Lotus designed improved front seats, while the steering wheel, dashboard, instruments and centre console were special, too: original parts are rare.

Authenticity

The chassis number was stamped into the MacPherson strut top (here on a different car), though most will have been cut out or plated over.

Lotus Cortina Mk1: on the road

Other liveries were available, but the Lotus Cortina is most famous in its distinctive white with green side flashes and simple steel wheels

With a five-bearing crank and oversquare dimensions, the Twin Cam is long-lived if well maintained. The water pump is a weak point (rock the pulley, there should be no play) and if it’s been run dry after water-pump failure, the head may be warped. Corrosion damage also wreaks havoc with heads.

Super unleaded fuel is needed to avoid pinking: if it still pinks, the head may have been skimmed too far. If the timing-chain adjuster is screwed almost fully in, a new chain is needed.

Webers are reliable once set up: the original airbox is rare and sought after. The close-ratio Elan gearbox fitted until late 1964 was great for racing, but not so good for normal road use where a wider spread of gears is desirable. All had a slick change and synchromesh on all four ratios, so check that the synchros are good and that the bearings aren’t getting noisy (dip the clutch in neutral to see if there is a noise that goes away).

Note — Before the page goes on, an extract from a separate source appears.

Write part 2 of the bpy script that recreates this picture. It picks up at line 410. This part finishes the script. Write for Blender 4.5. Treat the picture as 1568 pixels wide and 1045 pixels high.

Early cars featured aluminium doors, bonnet, bootlid, diff housing, gearbox extension, remote control and bellhousing, plus coil-sprung rear suspension with A-frame location, and shorter steering arms combined with a quick steering box. With the Lotus Cortina’s value today, most have been reproduced but sourcing original factory parts, if preferred, is hugely expensive. Later examples lost these unique components so are cheaper to restore, but a little heavier and less nimble – and significantly less valuable, despite being better suited to normal road use.